The bigger problem 

But the true strength of online political advertising has been in sowing discord. Social-media networks function by running powerful content recommendation algorithms that are known to put people in echo chambers of narrow information and have at times been gamed by powerful actors. Instead of getting voters to switch their position, political messages delivered this way are actually much more effective at fragmenting public opinion. They don’t persuade voters to change their behavior as much as they reinforce the beliefs of already-decided voters, often pushing them into a more extreme position than before. That means the ads being banned—the ones from the campaigns—are not what is changing democracy; it’s the recommendation algorithms themselves that increase the polarization and decrease the civility of the electorate. 

Sam Woolley, the project director for propaganda research at the Center for Media Engagement at the University of Texas, says that while he’s “glad that Facebook is making moves to get rid of political ads,” he wonders “to what extent the social-media firms are going to continue to take small steps when they really need to be addressing a problem that is ecosystem-wide.”  

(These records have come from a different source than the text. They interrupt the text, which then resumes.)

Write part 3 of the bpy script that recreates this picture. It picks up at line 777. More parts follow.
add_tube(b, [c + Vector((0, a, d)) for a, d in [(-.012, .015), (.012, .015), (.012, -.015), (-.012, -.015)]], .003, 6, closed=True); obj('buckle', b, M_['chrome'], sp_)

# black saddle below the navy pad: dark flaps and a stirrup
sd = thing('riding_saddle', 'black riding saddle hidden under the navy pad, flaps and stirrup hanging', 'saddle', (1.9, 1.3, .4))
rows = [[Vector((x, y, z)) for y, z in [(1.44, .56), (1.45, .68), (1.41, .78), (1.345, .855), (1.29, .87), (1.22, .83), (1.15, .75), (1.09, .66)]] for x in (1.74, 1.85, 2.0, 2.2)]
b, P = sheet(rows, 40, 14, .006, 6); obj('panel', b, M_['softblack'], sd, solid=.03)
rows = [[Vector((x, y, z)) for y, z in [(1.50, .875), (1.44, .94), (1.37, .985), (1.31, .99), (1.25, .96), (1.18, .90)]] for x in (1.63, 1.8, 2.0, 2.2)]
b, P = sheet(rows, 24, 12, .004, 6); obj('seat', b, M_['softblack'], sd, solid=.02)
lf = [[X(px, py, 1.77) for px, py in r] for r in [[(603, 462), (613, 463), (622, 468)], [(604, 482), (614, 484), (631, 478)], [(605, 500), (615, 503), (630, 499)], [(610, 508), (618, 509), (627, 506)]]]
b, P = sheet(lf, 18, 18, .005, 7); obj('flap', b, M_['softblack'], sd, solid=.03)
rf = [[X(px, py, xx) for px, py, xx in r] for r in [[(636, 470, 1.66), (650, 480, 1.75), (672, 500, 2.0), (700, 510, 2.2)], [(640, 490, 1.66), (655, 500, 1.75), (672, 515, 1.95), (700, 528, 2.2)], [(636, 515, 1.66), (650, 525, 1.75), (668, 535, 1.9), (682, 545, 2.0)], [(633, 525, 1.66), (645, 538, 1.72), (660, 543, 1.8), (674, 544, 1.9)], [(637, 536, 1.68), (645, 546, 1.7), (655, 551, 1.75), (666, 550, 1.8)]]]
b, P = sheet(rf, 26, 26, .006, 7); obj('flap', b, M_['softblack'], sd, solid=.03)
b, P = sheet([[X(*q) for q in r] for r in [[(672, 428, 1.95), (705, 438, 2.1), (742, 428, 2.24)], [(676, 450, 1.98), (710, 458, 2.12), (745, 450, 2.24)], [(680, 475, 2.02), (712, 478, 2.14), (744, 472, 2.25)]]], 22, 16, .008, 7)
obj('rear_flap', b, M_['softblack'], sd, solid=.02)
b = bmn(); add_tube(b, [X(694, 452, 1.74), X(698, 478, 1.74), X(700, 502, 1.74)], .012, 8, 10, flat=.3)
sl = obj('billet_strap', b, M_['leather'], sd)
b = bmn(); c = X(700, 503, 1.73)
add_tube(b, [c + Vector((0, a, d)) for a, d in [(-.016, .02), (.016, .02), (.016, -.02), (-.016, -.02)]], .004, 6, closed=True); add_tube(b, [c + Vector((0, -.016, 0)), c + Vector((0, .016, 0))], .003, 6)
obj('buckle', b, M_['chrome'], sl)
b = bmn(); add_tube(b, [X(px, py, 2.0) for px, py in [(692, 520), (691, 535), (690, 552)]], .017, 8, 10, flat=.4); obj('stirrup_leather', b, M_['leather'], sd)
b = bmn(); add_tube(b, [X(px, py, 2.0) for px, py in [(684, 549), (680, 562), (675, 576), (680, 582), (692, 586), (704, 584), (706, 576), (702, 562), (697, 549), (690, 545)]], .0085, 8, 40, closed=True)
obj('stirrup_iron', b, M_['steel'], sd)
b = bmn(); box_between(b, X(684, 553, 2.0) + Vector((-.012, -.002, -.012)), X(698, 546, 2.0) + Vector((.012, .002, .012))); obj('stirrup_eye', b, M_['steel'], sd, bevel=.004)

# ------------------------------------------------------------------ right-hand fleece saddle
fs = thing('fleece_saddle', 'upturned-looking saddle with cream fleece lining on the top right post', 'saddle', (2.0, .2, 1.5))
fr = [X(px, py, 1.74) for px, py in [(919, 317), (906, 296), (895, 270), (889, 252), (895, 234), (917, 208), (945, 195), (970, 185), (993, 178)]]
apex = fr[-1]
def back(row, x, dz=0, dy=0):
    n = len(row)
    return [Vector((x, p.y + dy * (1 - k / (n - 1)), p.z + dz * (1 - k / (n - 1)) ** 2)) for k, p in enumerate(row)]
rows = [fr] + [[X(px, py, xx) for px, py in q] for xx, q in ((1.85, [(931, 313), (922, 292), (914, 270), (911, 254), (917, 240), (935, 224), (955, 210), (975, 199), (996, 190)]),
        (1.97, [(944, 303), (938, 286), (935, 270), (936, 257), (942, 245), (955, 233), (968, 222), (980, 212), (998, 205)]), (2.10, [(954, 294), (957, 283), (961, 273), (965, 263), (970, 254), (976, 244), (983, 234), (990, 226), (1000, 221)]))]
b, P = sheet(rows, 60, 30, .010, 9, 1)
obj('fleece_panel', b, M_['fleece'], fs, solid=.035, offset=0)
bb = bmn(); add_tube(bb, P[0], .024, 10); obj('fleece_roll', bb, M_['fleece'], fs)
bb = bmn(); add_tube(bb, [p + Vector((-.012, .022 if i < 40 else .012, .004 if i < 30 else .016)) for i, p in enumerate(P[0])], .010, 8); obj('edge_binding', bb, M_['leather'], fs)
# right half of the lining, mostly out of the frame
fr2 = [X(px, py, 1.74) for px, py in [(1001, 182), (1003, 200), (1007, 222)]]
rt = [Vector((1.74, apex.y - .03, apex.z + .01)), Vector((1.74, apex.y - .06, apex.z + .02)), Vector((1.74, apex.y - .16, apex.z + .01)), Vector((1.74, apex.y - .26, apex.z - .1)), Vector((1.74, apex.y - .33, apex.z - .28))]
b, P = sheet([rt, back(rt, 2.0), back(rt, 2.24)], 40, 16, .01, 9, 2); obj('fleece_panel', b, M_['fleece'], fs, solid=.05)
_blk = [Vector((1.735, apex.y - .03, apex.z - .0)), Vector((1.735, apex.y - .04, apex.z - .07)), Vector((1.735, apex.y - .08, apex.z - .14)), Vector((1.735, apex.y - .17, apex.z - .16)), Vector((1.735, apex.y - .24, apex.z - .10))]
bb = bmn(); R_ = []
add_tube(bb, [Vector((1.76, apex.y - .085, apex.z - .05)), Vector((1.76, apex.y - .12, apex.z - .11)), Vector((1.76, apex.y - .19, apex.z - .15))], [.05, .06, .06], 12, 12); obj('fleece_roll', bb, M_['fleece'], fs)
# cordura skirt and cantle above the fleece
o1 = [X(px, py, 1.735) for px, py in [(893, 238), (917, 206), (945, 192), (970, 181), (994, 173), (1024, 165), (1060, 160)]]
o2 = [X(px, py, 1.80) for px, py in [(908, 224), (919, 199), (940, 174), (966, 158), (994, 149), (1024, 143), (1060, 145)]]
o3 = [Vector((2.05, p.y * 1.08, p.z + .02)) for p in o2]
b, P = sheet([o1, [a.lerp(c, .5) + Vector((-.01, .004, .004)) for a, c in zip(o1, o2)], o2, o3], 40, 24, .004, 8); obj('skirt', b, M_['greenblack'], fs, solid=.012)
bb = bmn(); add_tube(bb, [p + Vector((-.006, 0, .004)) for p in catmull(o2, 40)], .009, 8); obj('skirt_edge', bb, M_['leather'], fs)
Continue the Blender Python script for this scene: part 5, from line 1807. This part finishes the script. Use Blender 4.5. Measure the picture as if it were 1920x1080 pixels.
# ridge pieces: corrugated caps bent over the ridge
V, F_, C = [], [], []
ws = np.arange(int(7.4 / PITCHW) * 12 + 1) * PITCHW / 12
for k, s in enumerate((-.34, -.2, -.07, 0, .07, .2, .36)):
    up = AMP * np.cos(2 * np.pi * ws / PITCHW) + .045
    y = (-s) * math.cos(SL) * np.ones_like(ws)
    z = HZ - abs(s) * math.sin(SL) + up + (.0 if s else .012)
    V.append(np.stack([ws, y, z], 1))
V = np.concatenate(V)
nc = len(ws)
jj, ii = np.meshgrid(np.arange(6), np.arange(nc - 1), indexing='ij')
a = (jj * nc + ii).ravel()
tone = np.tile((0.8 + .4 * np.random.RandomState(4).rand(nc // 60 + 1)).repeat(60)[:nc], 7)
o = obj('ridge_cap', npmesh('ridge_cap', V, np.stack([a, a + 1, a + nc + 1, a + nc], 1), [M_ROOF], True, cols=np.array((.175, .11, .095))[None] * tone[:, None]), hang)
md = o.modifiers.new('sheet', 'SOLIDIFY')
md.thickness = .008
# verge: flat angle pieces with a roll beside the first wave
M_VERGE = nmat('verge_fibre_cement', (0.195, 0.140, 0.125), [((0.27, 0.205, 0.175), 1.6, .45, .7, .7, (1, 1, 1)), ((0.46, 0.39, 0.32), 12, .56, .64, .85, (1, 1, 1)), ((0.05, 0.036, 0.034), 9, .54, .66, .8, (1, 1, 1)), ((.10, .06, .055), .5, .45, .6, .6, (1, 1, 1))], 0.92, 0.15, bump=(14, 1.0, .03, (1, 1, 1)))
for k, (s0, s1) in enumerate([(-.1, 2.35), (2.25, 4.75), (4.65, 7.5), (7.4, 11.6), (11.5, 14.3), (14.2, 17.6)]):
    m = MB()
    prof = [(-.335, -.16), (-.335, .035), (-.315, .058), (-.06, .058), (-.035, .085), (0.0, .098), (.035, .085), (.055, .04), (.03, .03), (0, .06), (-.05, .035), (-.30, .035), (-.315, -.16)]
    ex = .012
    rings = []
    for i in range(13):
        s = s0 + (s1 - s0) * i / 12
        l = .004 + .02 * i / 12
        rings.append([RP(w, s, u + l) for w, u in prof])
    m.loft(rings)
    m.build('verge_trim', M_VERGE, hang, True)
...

“Political ads are just the tip of the iceberg,” he says. “Social media has horrendously exacerbated polarization and splintering because it has allowed people to become more siloed and less civil because they’re not engaging as much in face-to-face communications, because they’re behind a wall of anonymity and because they don’t really see consequences for the things they do.” These algorithms may seem mathematical and objective, but Woolley says the system is “incredibly subjective,” with many human decisions behind how and why particular content gets recommended. 

So Facebook’s ban ahead of November 3 won’t do much to change voter behavior. Indeed, since Facebook’s algorithms give more weight to posts with some time and circulation behind them, Zuckerberg’s ban might not have any significant impact at all. 

Tackling the rest of the iceberg requires a total reframing of what social-media networks actually are. 

“There’s no denying that the fundamental alteration of our media system from broadcast to social media has irreparably changed the way we share information, and also the ways in which we form opinions, and also the ways in which we get along—or don’t get along,” he says. 

What does this mean for democracy? 

This is not an entirely new problem. The American political system has used targeted political advertising for decades, long before the internet. In the 1950s, before cookies tracked your online behavior to create detailed logs, campaigns would send canvassers to specific addresses that were home to undecided voters. In the 1960s, before online advertisers started serving custom-made ads that convinced you your iPhone was listening to your conversations, data scientists were engineering messages aimed at small groups of persuadable voters. 

Social media’s role has not been to dramatically change the direction of this system, but to intensify the polarization and fragmentation it causes. On top of this, larger and more extreme groups also become vectors of misinformation and propaganda, which accelerates and worsens the problem. These challenges go far beyond Facebook’s ban—they challenge the whole online economic and information ecosystem. 

“Social-media networks, in particular, have challenged what we think of as democracy,” says Woolley. “They’ve undermined our democratic communication system in a big way, contrary to what we thought they were going to do. That being said, I do believe that democracy is a work in progress.”